The church I grew up in, All Saint's with St John's in Stamford, Lincolnshire, was shepherded by a highly intelligent teacher who made a point of visiting his parishioners when he could. He would pop in just for a chat every so often and try to keep up with what was going on in the lives of his flock. Even with around 130 members it was a hard job for him. It was at least 3 home visits a week in addition to all the administrative duties he had as Vicar. Some families saw him more regularly than others simply because of their circumstances. He spent a lot of time with us as a family after my younger brother died in a road accident, then again a few years later when I was considering the Anglican Church as a career. In between times we saw him once or maybe twice in a year and he would always call first to make sure we'd be there. Had the church been any larger he'd never have been able to do even that.
When I left home I joined another Anglican church in Buckfastleigh, Devon. The Vicar there, the late Paul Wilson, was a very gentle man - when not driving - who at first glance came across as bordering on insecure. But his passion for his flock was unrivaled. He knew every member's story. Some loved him for it, others were more hostile to him because of it, but he reached out to all as often as he could. I saw him regularly and counted him as a dear friend. The church was about 90 regulars, but Paul made sure he saw as many as he could as often as he could and appointed home group leaders to help him - a wise move as it helped in understanding him and him to understand us.
My next move was to a church that had recently suffered a split and was a congregation of about 100. I went through Adult Baptism there before I joined as a member and spent several years there. It was a congregation of Baptists, United Reformed and New Frontiers members, an eclectic group to say the least, but with younger members, had an outward passion the more reserved Anglican churches had not shown so easily. Home groups were very important as the church grew and from the beginning of the growth the church leader appointed leaders within the congregation and Elders to be pastors within the church so no group was without a pastoral presence.

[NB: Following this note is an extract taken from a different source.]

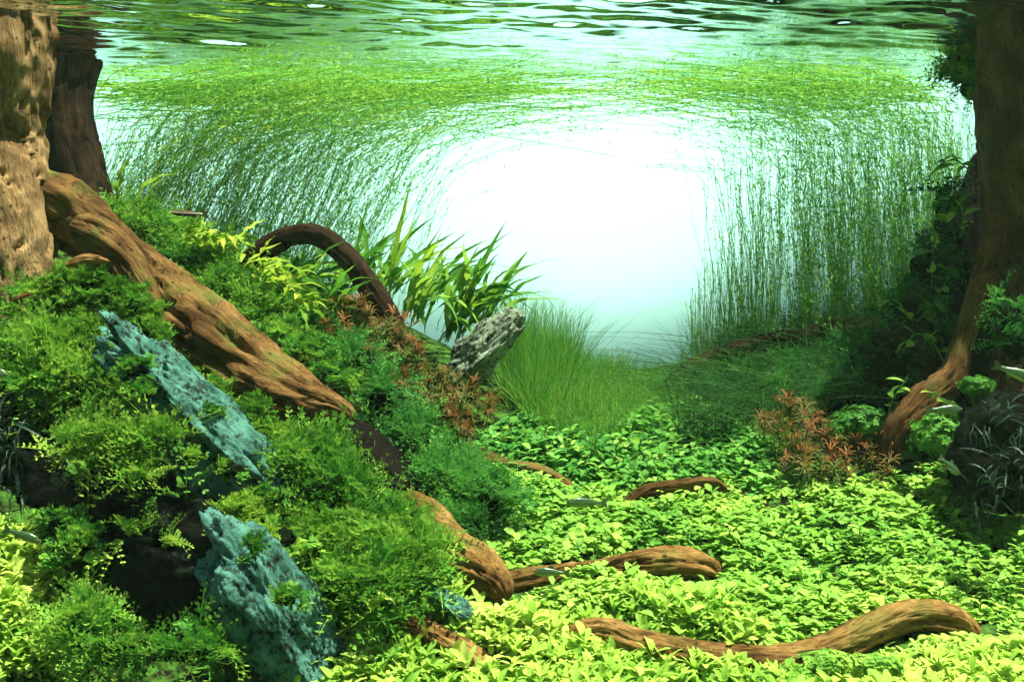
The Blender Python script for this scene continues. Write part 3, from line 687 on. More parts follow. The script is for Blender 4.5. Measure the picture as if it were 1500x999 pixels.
creeping([(-60,470),(60,460),(160,500),(260,560),(400,690),(500,765),(640,820),(650,880),(480,900),(440,800),(380,700),(290,600),(180,610),(-60,600)], 1.15, 1.62, 1200, FR_LONG, 0.038, "moss", "ragged feathery moss creeping over the left bank between the mounds", 51, tb=0.05)
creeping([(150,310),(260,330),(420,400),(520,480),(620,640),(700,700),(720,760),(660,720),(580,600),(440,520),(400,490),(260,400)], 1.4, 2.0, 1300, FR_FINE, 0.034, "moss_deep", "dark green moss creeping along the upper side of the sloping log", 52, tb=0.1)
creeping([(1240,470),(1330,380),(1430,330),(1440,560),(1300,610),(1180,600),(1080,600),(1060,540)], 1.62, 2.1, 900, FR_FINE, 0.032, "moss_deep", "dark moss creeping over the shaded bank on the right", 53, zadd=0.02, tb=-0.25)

# ------------------------------------------------------------------ carpet of small leaves
SPOON = [0.28, 0.85, 1.0, 0.45]
LANCE = [0.28, 0.75, 1.0, 0.92, 0.34]
def rosette(nl, prof, length, width, tilt, seed, stem=0.0):
    """leaves round a short stalk, as local geometry with +Z up"""
    r_ = np.random.default_rng(seed); parts = []
    for q in range(nl):
        lv_, lf = leaf_strip(length * r_.uniform(0.75, 1.2), prof, bend=r_.uniform(0.3, 1.1), fold=r_.uniform(0.05, 0.3), width=width * r_.uniform(0.8, 1.15))
        az = q * 2.399 + r_.uniform(-0.3, 0.3); el = math.radians(r_.uniform(*tilt)); hgt = stem * (q + 1) / nl
        Rm = np.array(Matrix.Rotation(az, 3, 'Z') @ Matrix.Rotation(el, 3, 'X'))
        parts.append((lv_ @ Rm.T + np.array((0, 0, hgt)), lf))
    return combine(parts)
ROS_FRONT = [rosette(8, LANCE, 1.0, 0.36, (15, 75), s, 0.5) for s in (1, 2, 3, 4)]
ROS_MID = [rosette(6, SPOON, 0.78, 0.56, (0, 60), s, 0.5) for s in (5, 6, 7, 8)]

main_poly = [(395,1010),(455,915),(480,880),(560,900),(640,905),(735,880),(700,800),(740,745),(715,700),(690,640),(760,620),(900,640),(1000,600),(1060,620),(1130,660),(1200,700),(1310,705),(1400,690),(1440,760),(1520,790),(1680,800),(1700,1250),(300,1250)]
left_poly = [(-160,770),(40,790),(95,850),(110,930),(60,1000),(-20,1020),(-160,1250),(-200,1000)]
_rc = np.vstack(ROOTS)
_rc = _rc[(_rc[:, 2] < 0.40)]
def root_gap(pos):
    out_ = np.full(len(pos), 1.0)
    for a in range(0, len(pos), 4000):
        dd = np.linalg.norm(pos[a:a + 4000, None, :2] - _rc[None, :, :2], axis=2) - _rc[None, :, 3]
        dd[np.abs(pos[a:a + 4000, None, 2] - _rc[None, :, 2]) > 0.08] = 1.0
        out_[a:a + 4000] = dd.min(1)
    return out_
def lower(pos): return -0.014 * np.exp(-np.clip(root_gap(pos), 0, 1) / 0.03)
def sample_carpet(n, ylo, yhi, polys, seed, fade=0.0):
    r_ = np.random.default_rng(seed)
    x = r_.uniform(-0.95, 0.95, n); y = r_.uniform(ylo, yhi, n); z = gz_fast(x, y)
    px, py = proj(np.stack([x, y, z], -1)); m = np.zeros(n, bool)
    for po in polys: m |= in_poly(px, py, po)
    p = np.stack([x, y, z], -1)[m]
    return p[root_gap(p) > 0.002]

def carpet(pos, protos, size, mat, label, seed, name, bump=0.02, tb=0.0):
    r_ = np.random.default_rng(seed); n = len(pos)
    q = pos.copy(); q[:, 2] += bump * (0.2 + 1.2 * fbm(np.column_stack([pos[:, :2] * 11, np.full(n, 6.1)]), 3)) + r_.uniform(-0.010, 0.008, n) + lower(pos)
    d = np.column_stack([r_.normal(size=(n, 2)) * 0.3, np.ones(n)])
    d /= np.linalg.norm(d, axis=1)[:, None]
    az = r_.uniform(0, 6.283, n); x = np.stack([np.cos(az), np.sin(az), 0 * az], -1); x -= d * (x * d).sum(1)[:, None]; x /= np.linalg.norm(x, axis=1)[:, None]
    R_ = np.stack([x, np.cross(d, x), d], -1)
    clump = fbm(np.column_stack([pos[:, :2] * 7, np.full(n, seed + 3.3)]), 3)
    tint = np.clip(0.40 + 0.6 * clump + r_.normal(size=n) * 0.13 + tb, 0, 1)
    sc = size * r_.uniform(0.7, 1.25, n)
    V, Fs, T = scatter(protos, q, R_, sc, r_.integers(0, len(protos), n), tint)
    o = obj(name, mesh_from(name, V, Fs, M[mat], True, {"tint": T}))
    tag(o, label, "plants", kind="stuff")
    return q, R_, sc, tint

front = sample_carpet(60000, 1.06, 1.30, [main_poly], 61)
fpx, fpy = proj(front)
yel = (front[:, 1] < 1.245 + 0.07 * fbm(np.column_stack([front[:, :2] * 6, np.zeros(len(front))]), 2)) & (fpx < 1120) | (front[:, 1] < 1.19 + 0.05 * fbm(np.column_stack([front[:, :2] * 6, np.ones(len(front))]), 2))
carpet(front[yel][:2400], ROS_FRONT, 0.0172, "carpet_front", "carpet of narrow yellow green leaves along the front", 62, "carpet_plants", bump=0.022)
carpet(front[~yel][:2600], ROS_MID, 0.0145, "carpet", "carpet of rounded bright green leaves behind the front root", 63, "carpet_plants", tb=0.2)
mid = sample_carpet(75000, 1.27, 1.60, [main_poly], 64)
carpet(mid[:6200], ROS_MID, 0.0132, "carpet", "carpet of rounded bright green leaves over the middle ground", 65, "carpet_plants", tb=0.05)
far = sample_carpet(36000, 1.56, 1.95, [main_poly], 66)
carpet(far[:2600], ROS_MID, 0.0155, "carpet_far", "carpet of darker green leaves at the back", 67, "carpet_plants")
lft = sample_carpet(30000, 1.0, 1.34, [left_poly], 68)
carpet(lft[:900], ROS_FRONT, 0.017, "carpet_front", "carpet of yellow green leaves at the lower left corner", 69, "carpet_plants")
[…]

Larger churches, especially the so-called "mega-church" concepts leave me bewildered. I visited one for five weeks in a row and was greeted by the same person each week asking me if it was my first visit. I was one among many and it wasn't important to remember me, or anyone else. I tried to join one of the small home groups but there was a distance kept in place. When I stopped going, nobody ever called to ask how I was or why I'd gone. I was simply a passing ship.

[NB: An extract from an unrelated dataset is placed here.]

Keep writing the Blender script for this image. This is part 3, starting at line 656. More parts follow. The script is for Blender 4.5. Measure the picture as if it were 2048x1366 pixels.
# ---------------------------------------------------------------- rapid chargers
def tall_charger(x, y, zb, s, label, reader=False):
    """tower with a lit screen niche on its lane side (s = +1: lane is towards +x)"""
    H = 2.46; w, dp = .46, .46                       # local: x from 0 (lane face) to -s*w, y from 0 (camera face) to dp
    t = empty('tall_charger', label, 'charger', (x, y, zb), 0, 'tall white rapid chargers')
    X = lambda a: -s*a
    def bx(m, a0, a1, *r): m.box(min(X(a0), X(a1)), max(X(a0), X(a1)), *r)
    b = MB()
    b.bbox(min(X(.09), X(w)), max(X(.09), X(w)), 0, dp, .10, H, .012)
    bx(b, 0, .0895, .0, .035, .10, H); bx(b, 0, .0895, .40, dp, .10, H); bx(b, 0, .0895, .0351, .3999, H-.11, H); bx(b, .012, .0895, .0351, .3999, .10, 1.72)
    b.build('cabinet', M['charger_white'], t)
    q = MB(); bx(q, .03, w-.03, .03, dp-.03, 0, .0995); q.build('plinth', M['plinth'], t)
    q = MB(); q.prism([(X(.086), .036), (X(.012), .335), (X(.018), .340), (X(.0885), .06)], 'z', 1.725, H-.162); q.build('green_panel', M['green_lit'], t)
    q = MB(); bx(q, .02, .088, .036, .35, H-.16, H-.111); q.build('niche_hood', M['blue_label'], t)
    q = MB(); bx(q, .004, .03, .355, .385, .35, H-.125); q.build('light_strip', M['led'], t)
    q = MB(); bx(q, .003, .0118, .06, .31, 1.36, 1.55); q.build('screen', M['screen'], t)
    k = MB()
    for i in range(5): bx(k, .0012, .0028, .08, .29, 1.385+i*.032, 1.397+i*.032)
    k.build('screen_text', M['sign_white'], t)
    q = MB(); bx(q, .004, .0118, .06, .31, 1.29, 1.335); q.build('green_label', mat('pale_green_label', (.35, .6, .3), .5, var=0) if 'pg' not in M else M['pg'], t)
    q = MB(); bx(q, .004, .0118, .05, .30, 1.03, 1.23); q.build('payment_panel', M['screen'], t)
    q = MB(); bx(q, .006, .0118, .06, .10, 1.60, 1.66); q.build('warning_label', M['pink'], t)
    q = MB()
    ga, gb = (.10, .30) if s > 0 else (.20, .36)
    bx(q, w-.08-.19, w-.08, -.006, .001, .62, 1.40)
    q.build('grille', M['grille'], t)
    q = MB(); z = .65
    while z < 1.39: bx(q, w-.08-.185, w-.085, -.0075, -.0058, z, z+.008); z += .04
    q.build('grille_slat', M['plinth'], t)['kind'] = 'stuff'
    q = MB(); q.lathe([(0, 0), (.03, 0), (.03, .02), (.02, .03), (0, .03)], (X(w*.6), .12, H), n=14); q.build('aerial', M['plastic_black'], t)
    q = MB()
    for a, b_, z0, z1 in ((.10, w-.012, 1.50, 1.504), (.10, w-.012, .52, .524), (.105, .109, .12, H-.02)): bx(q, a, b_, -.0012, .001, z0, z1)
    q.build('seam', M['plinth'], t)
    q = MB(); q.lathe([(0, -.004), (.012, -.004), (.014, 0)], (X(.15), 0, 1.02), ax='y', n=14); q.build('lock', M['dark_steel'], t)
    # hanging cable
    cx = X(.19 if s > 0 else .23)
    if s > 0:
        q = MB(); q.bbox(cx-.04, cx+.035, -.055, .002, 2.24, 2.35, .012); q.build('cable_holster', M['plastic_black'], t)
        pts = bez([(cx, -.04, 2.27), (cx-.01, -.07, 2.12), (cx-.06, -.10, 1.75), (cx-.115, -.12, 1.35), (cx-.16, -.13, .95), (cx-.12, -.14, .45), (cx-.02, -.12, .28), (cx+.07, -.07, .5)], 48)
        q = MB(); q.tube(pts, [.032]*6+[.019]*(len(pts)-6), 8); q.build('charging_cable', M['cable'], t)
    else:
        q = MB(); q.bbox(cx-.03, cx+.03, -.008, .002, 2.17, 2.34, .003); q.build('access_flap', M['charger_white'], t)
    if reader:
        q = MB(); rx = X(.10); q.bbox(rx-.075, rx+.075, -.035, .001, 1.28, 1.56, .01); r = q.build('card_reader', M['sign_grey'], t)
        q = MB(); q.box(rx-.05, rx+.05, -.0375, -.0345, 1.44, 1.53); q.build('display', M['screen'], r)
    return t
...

So size matters. But not in the 21st Century concept.
We must be mindful of sacrificing quality of relationship within the body of Christ for numbers in pews on a Sunday morning. It's the relationships we have that will determine our peace in a church, not how many other zombies sit there for an hour or two, never being real or recognizing the issues in other's lives.

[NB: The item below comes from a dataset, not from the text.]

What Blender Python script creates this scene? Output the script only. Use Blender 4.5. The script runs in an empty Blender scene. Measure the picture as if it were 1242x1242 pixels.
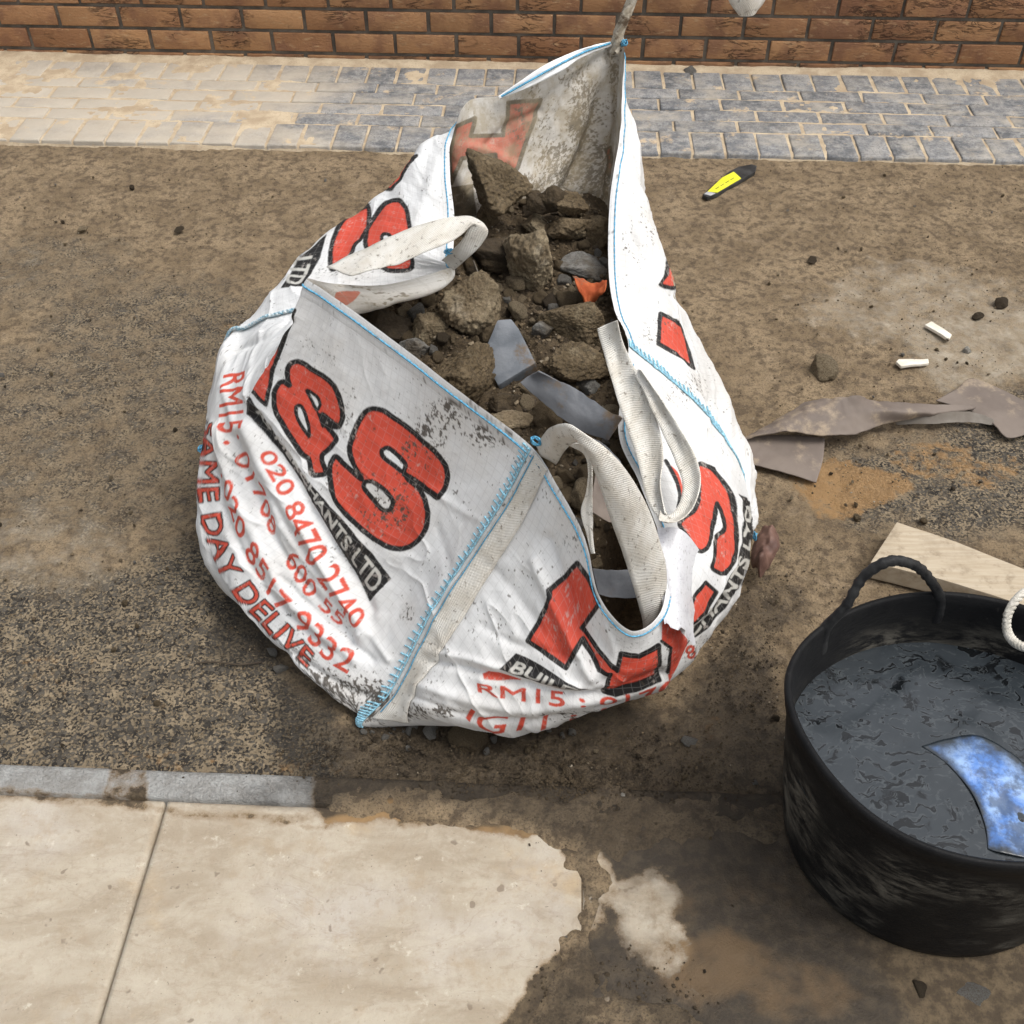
import bpy, bmesh, math, random
import numpy as np
from mathutils import Vector, Matrix
R = math.radians
random.seed(7); rng = np.random.default_rng(7)
sc = bpy.context.scene
COL = sc.collection

# ------------------------------------------------------------------ camera, sky, sun, exposure
ALPHA = R(44.0); H = 1.615; F = 1340.0; CX = 621.0
cam_d = bpy.data.cameras.new('camera'); cam = bpy.data.objects.new('camera', cam_d); COL.objects.link(cam)
cam.location = (0, 0, H); cam.rotation_euler = (R(90) - ALPHA, 0, 0)
cam_d.sensor_width = 36; cam_d.sensor_fit = 'HORIZONTAL'; cam_d.lens = 36 * F / 1242; cam_d.clip_end = 200; cam_d.clip_start = .02
sc.camera = cam
SUN_EL, SUN_AZ = R(63), R(104)            # azimuth clockwise from +Y (to the right of the bag)
w = bpy.data.worlds.new('World'); sc.world = w; w.use_nodes = True
nt = w.node_tree; nt.nodes.clear()
sky = nt.nodes.new('ShaderNodeTexSky'); sky.sky_type = 'NISHITA'; sky.sun_disc = False
sky.sun_elevation = SUN_EL; sky.sun_rotation = SUN_AZ; sky.air_density = 1.6; sky.dust_density = 5.0; sky.ozone_density = 1.0
bg = nt.nodes.new('ShaderNodeBackground'); bg.inputs[1].default_value = .15
wo = nt.nodes.new('ShaderNodeOutputWorld'); hs = nt.nodes.new('ShaderNodeHueSaturation'); hs.inputs['Saturation'].default_value = .30; nt.links.new(sky.outputs[0], hs.inputs['Color']); nt.links.new(hs.outputs[0], bg.inputs[0]); nt.links.new(bg.outputs[0], wo.inputs[0])
sl = bpy.data.lights.new('sun', 'SUN'); so = bpy.data.objects.new('sun', sl); COL.objects.link(so)
sl.energy = 1.5; sl.angle = R(28); sl.color = (1, .97, .92)
sd = Vector((math.sin(SUN_AZ) * math.cos(SUN_EL), math.cos(SUN_AZ) * math.cos(SUN_EL), math.sin(SUN_EL)))
so.rotation_euler = sd.to_track_quat('Z', 'Y').to_euler(); so.location = (2, 3, 4)
sc.view_settings.view_transform = 'Standard'; sc.view_settings.look = 'None'; sc.view_settings.exposure = .38; sc.view_settings.gamma = 1

# ------------------------------------------------------------------ measuring helpers
ca, sa = math.cos(ALPHA), math.sin(ALPHA)
def ray(px, py):
    a = (px - CX) / F; b = -(py - CX) / F
    return np.array([a, ca + b * sa, -sa + b * ca])
def P(px, py, v):                      # v >= .95: ground distance from the camera, else height above ground
    d = ray(px, py)
    t = v / d[1] if v >= .95 else (v - H) / d[2]
    return np.array([d[0] * t, d[1] * t, H + d[2] * t])
def G(px, py, h=0.0): return P(px, py, h)
def proj(co):                          # n x 3 world -> pixel of the measured photograph
    x, y, z = co[:, 0], co[:, 1], co[:, 2] - H
    dep = np.maximum(y * ca - z * sa, 1e-3); up = y * sa + z * ca
    return np.stack([CX + F * x / dep, CX - F * up / dep], 1)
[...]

Smaller is not necessarily better, but it allows for pastoral work to be done on a more intimate level.
Aristides wrote in his apology of Christianity: "And if there is among them any that is poor and needy, and if they have no spare food, they fast two or three days in order to supply to the needy their lack of food. They observe the precepts of their Messiah with much care, living justly and soberly as the Lord their God commanded them. Every morning and every hour they give thanks and praise to God for His loving-kindnesses toward them."
This description was written in a letter to either the Roman Emperor Hadrian or his successor as a call to end the persecution of the Christians in the empire. It was a time when congregations still met in each other's homes. Intimacy and relationship were the keys that were lived by.
Imagine for a moment if all 21st Century Christians with serious wealth were to live in the way of the first and second century Christians for a year.
Poverty could be ended. Relationships equalized and no longer based consciously or unconsciously on a social hierarchy based on income as we could have all things in common like the earliest Followers did.
But it can't come through a mega-church mentality.
Size matters. Too big and relationship is lost. Too small and we can't help each other.
Maybe Jesus was onto something when He started out with 12 intimate relationships.
Maybe we need to find that place again as well.